JBS – the world’s largest meat company – reportedly sent 11 people to Dubai. Our data shows that every $1,000 invested in the company since 2010 has resulted in around one soccer field of forest destruction in Brazil linked to its supply chain. Their mission was to tell their “story” about climate science. 

Lula sign held up by activist at COP28

Strategic minerals and the transition to ‘clean’ energy

COP28 opened with calls for a ’just energy transition’ and pledges to rapidly increase the capacity of renewable energy technologies. Demand for transition minerals – the minerals that will fuel a clean energy transition – is set to explode. According to the International Energy Association, from 2017 to 2022, demand for lithium tripled, there was a 70% jump in demand for cobalt, and a 40% rise in demand for nickel.  
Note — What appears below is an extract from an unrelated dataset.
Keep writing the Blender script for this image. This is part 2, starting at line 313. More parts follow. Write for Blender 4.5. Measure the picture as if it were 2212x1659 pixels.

Early on at the summit, in an address to country leaders, UN Secretary-General António Guterres announced his plan to set up a Panel on Critical Energy Transition Minerals which will bring together governments, international organisations, industry, and civil society to develop common and voluntary principles to guide extractive industries “in the name of justice and sustainability”.

The panel is a positive step towards a transition from fossil fuels towards renewable energy that is just, sustainable and benefits all countries. But words must become actions. 

The final text references commitments to “tripling renewable energy capacity globally and doubling the global average annual rate of energy efficiency improvements by 2030”. References to a ‘just transition’, ‘sustainable development’ and ‘for more meaningful participation of all people’ – including Indigenous peoples, impacted communities and women– are encouraging, yet there wasn’t a single commitment to mitigate the destructive impact of extracting minerals on affected communities.

As nation states scramble to secure supplies of minerals to power their clean energy transitions, we need to see concrete actions from our leaders to clean up mineral supply chains  and ensure that the renewable energy transition doesn’t come at the expense of people and the planet .

What’s next? 

The Global Stocktake made it clear: countries are not on track to prevent 1.5C of warming. The summit produced no concrete recommendations on fossil fuels, signalling to the thousands of fossil fuel industry lobbyists present that their interests will prioritised over those suffering the worst effects of the climate crisis. Choosing Azerbaijan – another petrostate – as the host for COP29 will do little to encourage the climate action we need. 

Change is possible – but only if we dismantle the power and influence polluting industries have over our climate negotiations, and instead clear a seat at the table for those on the frontlines of the climate crisis.